The Keys to Your Heart

You are attracted to those who are unbridled, untrammeled, and free.

In love, you feel the most alive when your lover is creative and never lets you feel bored.

You'd like to your lover to think you are flexible and ready for anything!

You would be forced to break up with someone who was ruthless, cold-blooded, and sarcastic.

Your ideal relationship is open. Both of you can talk about everything... no secrets.

Your risk of cheating is high. You can't resist desire and lust.

You think of marriage as something that will confine you. You are afraid of marriage.

In this moment, you think of love as something you thirst for. You'll do anything for love, but you won't fall for it easily.


...the test took me seriously.

Thursday, October 13, 2005

my 24-point plan

So I turned 24 eleven days ago and had a happy birthday drinking session at Tribu with department friends and the bayaws. So I've resigned from teaching and had a drastic haircut to signify a new chapter of life.

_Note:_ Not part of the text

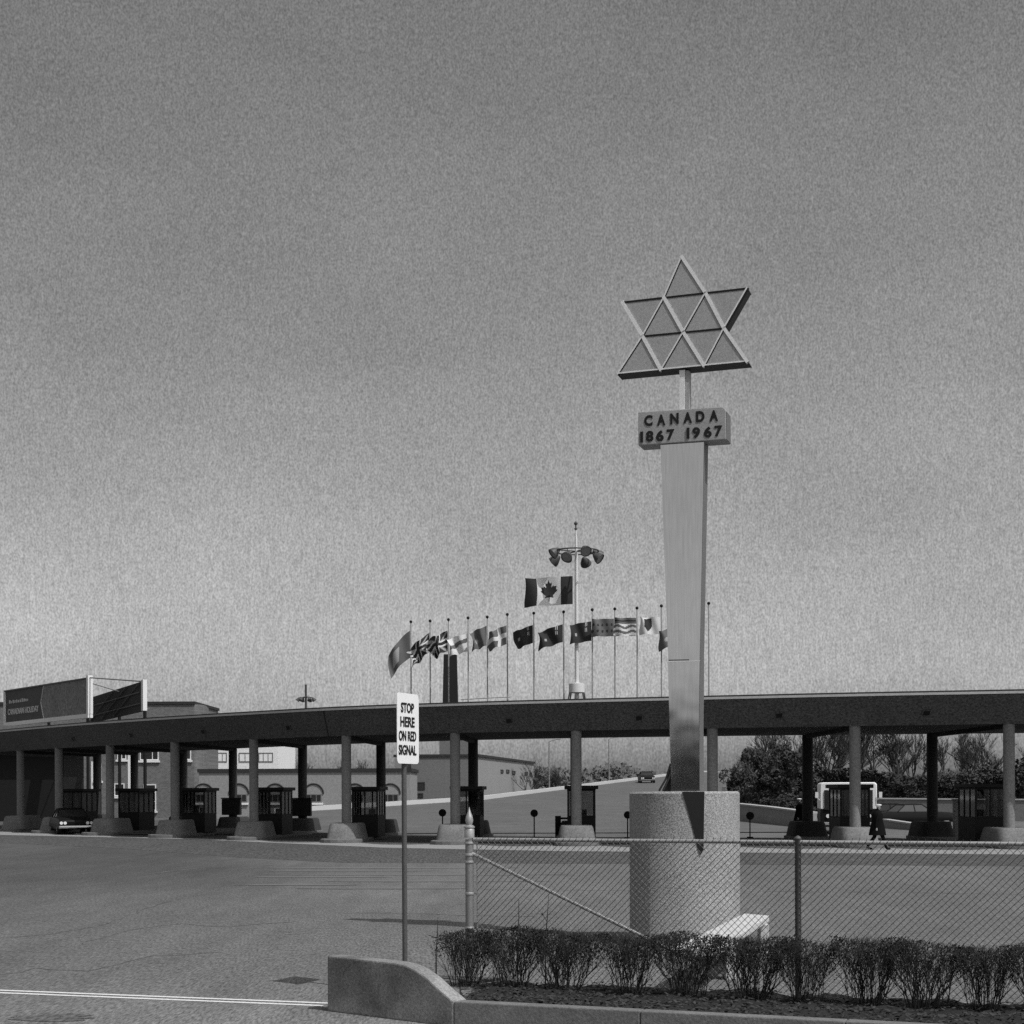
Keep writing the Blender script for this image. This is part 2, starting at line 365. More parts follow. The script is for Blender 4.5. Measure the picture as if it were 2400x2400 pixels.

And since I believe writing things down is the first step to making them real, here are my birthday wishes and actual plans---because I need to get off my daydreaming birthday ass and actually accomplish something this year.

* MAJOR WISH: GET ACCEPTED INTO AN MFA PROGRAM
1. Have my passport reneSwed.
2. Schedule my TOEFL for November 9.
3. Apply for transcripts.
4. Fill out application forms.
5. Ask for recommendation letters.

* MAJOR WISH: HAVE A BOOK OUT SOMETIME NEXT YEAR
6. Revise the old manuscript; throw out what doesn't work.
7. Write more this last quarter: try for one poem a week.
8. Ask Karen if ORP still wants to publish it.

* MAJOR WISH: BE FINANCIALLY SMART (WHILE TECHNICALLY JOBLESS)
9. Find more writing and editing rackets.
10. Get old PDI and Summit checks.
11. Spend less on cab rides, drinks, unnecessary kikay stuff.

* WISH: BE HEALTHIER
12. Have my eyes checked; get eyeglasses if needed.
13. Lose at least 5 pounds by December.
14. Eat more fish and vegetables; drink less beer; no more Mongolian buffets and cakes.
15. Take vitamins every day.
16. Find the nerve to take dance classes again.

* WISH: GET RID OF CLUTTER
17. Clean and move stuff out of the department cubicle.
18. Return books, CD's and DVD's I've borrowed.
19. Organize my room and throw out clothes, papers, make-up I haven't used in a year.

* Miscellaneous:
20. Have my cat Metaphor neutered---on November 5.
21. Make back-up files of everything on my computer in case it crashes.
22. Learn to play the drums.
23. Read more fiction.
24. Reply more promptly to e-mail and text messages.